***** SUPPLIED MATERIAL *****
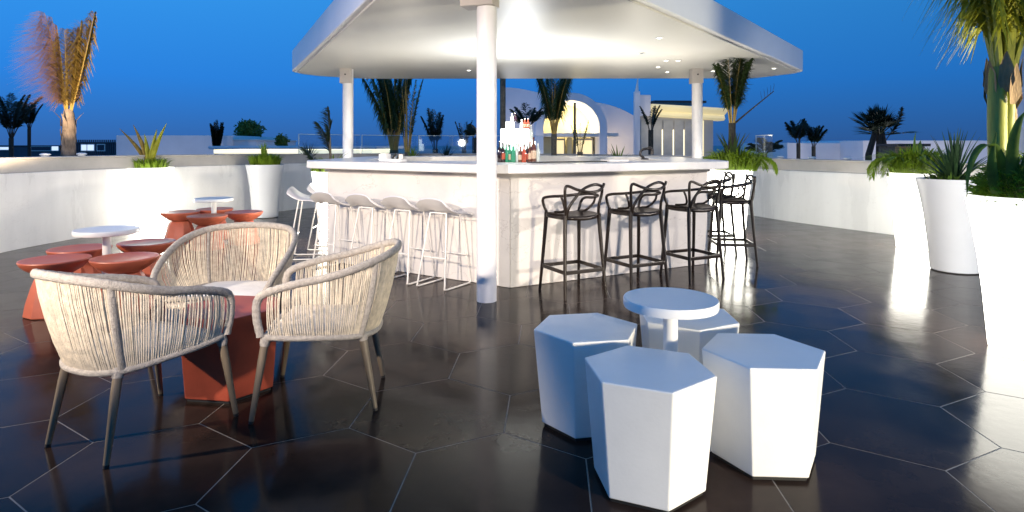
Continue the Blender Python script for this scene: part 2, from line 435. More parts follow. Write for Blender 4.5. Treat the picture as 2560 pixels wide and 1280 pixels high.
strip_wall(WALL, .022, .31, lambda t: top(t)-.029, lambda t: top(t)).build('cap', M['coping'], pw, 30, .006)

# ------------------------------------------------------------------ bar
BC = Vector((.085, 8.36)); BR = 2.56; BROT = R(-2.3)
def barhex(r): return [Vector((BC.x+r*math.cos(BROT-PI/2+k*PI/3), BC.y+r*math.sin(BROT-PI/2+k*PI/3))) for k in range(6)]
def rounded(poly, rad, n=5):
    out = []; m = len(poly)
    for i in range(m):
        p = poly[i]; a = (poly[i-1]-p).normalized(); b = (poly[(i+1) % m]-p).normalized()
        p0, p1 = p+a*rad, p+b*rad
        for k in range(n+1):
            t = k/n
            out.append(p0*(1-t)**2+p*2*t*(1-t)+p1*t*t)
    return out
def ring(mb, outer, inner, z0, z1):
    n = len(outer)
    vs = [(p.x, p.y, z) for z in (z0, z1) for p in outer]+[(p.x, p.y, z) for z in (z0, z1) for p in inner]
    fs = []
    for i in range(n):
        j = (i+1) % n
        fs += [(i, j, n+j, n+i), (n+i, n+j, 3*n+j, 3*n+i), (2*n+j, 2*n+i, 3*n+i, 3*n+j), (j, i, 2*n+i, 2*n+j)]
    return mb.add(vs, fs)
bar = thing('bar', 'hexagonal pale stone bar with an overhanging counter under the canopy', 'bar counter', (0, 0, 0))
body_o, body_i = barhex(BR), barhex(BR-.32)
for k in range(6):
    a, b, c, d = body_o[k], body_o[(k+1) % 6], body_i[(k+1) % 6], body_i[k]
    e = (b-a).normalized()*.002
    MB().prism([(a+e)[:], (b-e)[:], (c-e)[:], (d+e)[:]], .0015, 1.0985).build('front_panel', M['stone'], bar, 0, .006)
ring(MB(), rounded(barhex(BR+.30), .30), rounded(barhex(BR-.42), .12), 1.10, 1.185).build('countertop', M['counter'], bar, 30, .008)
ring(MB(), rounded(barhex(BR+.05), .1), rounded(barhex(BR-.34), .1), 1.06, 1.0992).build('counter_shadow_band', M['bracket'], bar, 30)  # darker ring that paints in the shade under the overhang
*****
◆ STATED PROBLEM ◆
From the first line of the listing above, repeat every line through the one holding "strip_wall(WALL, .022, .31, lambda". Both ends count, and pictures stay out.

◆ ANSWER BELOW ◆
Continue the Blender Python script for this scene: part 2, from line 435. More parts follow. Write for Blender 4.5. Treat the picture as 2560 pixels wide and 1280 pixels high.
strip_wall(WALL, .022, .31, lambda t: top(t)-.029, lambda t: top(t)).build('cap', M['coping'], pw, 30, .006)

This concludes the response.